§ Instructions to follow:
Gather each line of the entries below that includes "pixels".

* * *

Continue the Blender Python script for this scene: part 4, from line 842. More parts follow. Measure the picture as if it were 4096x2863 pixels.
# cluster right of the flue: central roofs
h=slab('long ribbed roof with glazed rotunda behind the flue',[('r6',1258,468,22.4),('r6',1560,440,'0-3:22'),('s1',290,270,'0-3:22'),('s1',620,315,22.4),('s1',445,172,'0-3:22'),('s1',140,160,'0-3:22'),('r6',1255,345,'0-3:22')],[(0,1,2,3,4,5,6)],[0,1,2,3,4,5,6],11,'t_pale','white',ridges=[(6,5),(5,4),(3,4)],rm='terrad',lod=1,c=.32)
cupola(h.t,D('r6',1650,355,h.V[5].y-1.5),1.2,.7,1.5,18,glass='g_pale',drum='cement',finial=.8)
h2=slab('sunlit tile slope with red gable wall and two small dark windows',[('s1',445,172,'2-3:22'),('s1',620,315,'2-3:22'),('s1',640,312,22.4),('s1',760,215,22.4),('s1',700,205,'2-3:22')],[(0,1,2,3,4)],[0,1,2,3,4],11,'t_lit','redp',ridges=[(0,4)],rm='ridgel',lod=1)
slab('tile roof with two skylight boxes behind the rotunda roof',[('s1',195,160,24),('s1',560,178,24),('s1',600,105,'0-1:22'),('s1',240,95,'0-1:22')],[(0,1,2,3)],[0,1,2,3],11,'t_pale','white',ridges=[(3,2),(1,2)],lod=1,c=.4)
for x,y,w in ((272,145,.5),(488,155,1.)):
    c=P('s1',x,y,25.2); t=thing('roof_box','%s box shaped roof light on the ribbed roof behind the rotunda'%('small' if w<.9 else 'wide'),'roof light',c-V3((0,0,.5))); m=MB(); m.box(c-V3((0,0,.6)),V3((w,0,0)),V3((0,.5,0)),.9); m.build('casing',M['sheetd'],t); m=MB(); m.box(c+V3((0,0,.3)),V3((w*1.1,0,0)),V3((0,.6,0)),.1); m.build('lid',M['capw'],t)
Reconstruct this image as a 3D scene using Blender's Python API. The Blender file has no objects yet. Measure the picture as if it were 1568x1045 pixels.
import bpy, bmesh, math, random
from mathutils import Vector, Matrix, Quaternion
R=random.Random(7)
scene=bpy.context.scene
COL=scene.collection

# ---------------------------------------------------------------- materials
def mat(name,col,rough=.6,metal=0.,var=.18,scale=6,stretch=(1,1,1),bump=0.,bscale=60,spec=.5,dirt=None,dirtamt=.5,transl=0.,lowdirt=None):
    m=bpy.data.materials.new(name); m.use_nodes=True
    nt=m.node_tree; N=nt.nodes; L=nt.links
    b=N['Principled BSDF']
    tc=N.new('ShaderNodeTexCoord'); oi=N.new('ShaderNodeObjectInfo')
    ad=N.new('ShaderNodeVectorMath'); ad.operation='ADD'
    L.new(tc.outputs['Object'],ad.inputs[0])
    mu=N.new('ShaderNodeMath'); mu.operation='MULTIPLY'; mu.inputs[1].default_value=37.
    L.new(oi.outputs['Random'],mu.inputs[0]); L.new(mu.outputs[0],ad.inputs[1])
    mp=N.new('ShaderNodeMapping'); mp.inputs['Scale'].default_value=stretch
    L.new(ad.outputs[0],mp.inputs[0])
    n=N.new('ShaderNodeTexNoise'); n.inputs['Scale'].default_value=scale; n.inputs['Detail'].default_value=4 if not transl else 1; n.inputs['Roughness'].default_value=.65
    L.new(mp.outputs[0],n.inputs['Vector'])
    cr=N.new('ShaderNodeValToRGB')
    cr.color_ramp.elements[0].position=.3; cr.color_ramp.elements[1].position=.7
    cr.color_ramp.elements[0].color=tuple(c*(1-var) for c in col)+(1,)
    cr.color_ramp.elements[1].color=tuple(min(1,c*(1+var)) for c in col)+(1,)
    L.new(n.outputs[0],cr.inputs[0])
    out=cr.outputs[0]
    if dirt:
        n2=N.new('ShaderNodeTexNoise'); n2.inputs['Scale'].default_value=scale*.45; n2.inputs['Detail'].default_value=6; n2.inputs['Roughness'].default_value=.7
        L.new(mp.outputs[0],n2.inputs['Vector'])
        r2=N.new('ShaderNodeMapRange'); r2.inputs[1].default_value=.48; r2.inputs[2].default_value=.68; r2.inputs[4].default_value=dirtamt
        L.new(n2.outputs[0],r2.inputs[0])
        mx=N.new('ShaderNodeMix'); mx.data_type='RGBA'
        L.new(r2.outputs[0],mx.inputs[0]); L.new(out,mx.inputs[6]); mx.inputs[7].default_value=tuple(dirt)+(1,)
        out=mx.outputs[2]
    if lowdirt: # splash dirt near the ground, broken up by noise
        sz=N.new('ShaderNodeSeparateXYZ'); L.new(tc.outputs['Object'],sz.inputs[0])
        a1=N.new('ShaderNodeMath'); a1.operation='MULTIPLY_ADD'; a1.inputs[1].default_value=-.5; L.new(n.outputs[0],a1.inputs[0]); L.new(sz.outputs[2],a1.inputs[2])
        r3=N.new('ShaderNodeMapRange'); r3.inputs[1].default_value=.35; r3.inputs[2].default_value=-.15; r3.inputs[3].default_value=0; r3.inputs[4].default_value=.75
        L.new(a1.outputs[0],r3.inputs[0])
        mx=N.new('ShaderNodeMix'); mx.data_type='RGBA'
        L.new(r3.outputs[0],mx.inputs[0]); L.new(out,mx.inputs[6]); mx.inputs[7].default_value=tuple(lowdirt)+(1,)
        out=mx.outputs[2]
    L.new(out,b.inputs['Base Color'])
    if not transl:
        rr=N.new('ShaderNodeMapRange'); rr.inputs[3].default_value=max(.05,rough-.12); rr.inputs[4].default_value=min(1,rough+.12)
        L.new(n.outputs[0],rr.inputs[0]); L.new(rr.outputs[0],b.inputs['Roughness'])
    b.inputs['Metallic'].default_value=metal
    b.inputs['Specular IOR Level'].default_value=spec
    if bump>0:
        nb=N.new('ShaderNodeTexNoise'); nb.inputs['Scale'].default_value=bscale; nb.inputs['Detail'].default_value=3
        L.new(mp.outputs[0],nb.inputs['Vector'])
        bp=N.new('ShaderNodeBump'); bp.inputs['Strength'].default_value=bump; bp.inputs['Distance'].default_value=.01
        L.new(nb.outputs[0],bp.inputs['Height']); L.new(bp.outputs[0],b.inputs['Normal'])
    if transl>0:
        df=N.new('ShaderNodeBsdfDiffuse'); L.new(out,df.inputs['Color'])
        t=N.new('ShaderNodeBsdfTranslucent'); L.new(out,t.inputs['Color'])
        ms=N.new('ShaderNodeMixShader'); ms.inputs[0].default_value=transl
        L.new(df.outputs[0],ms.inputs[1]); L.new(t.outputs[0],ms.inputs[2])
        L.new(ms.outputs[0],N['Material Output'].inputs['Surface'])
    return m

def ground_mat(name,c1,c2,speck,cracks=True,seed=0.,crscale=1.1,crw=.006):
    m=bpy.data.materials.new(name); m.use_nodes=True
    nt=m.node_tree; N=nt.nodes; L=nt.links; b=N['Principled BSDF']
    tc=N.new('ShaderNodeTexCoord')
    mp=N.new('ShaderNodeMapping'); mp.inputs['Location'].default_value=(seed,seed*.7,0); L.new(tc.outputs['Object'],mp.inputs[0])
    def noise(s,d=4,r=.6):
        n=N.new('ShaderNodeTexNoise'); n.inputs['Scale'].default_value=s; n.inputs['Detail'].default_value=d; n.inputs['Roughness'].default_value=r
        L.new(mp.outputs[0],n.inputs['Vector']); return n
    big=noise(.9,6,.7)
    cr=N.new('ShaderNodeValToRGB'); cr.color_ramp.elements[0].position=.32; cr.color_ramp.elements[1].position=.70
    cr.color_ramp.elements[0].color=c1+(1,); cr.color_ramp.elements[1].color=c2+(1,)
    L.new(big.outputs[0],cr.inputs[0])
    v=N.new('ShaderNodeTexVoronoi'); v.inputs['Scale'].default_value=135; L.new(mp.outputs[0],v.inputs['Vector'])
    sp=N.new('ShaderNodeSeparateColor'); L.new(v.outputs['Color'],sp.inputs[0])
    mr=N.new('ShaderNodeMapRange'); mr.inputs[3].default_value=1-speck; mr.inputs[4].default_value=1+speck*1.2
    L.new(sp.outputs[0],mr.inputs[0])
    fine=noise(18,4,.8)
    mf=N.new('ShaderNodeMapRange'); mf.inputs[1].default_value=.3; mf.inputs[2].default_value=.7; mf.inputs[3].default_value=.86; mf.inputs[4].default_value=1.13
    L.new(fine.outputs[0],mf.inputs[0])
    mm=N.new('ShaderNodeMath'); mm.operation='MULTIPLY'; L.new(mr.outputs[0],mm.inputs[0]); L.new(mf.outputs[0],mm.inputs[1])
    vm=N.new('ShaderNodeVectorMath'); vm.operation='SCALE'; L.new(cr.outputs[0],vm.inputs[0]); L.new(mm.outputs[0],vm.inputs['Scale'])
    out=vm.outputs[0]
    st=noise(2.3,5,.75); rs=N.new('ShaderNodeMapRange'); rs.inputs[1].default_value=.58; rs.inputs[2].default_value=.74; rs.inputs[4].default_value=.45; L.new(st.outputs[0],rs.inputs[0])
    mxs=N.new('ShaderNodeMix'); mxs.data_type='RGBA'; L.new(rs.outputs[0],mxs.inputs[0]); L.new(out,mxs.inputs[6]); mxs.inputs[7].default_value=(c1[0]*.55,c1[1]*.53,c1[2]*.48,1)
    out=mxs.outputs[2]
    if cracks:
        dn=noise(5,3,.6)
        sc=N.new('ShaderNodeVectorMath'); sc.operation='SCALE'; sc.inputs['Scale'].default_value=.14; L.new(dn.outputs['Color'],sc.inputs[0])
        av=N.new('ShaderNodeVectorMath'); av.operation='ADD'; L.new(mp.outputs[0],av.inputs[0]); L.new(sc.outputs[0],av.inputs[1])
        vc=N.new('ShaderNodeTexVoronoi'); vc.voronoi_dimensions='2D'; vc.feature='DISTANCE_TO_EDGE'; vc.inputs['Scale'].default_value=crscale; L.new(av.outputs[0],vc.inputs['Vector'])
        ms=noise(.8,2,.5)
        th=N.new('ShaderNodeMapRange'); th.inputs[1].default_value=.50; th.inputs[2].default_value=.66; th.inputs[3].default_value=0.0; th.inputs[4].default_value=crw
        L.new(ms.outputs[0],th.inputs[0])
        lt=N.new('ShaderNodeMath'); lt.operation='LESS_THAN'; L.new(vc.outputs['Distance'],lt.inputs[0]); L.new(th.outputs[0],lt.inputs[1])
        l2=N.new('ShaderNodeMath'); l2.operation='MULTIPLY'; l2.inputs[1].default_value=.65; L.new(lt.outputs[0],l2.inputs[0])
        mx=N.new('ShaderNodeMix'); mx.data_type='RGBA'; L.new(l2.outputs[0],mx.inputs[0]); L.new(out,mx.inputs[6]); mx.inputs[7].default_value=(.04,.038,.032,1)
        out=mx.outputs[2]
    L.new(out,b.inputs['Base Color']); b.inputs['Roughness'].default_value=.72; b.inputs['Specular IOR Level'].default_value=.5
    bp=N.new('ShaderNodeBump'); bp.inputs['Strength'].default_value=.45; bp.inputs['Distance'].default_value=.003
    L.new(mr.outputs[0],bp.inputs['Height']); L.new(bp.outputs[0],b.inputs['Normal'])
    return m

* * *

§ Problem solution:
Continue the Blender Python script for this scene: part 4, from line 842. More parts follow. Measure the picture as if it were 4096x2863 pixels.
Reconstruct this image as a 3D scene using Blender's Python API. The Blender file has no objects yet. Measure the picture as if it were 1568x1045 pixels.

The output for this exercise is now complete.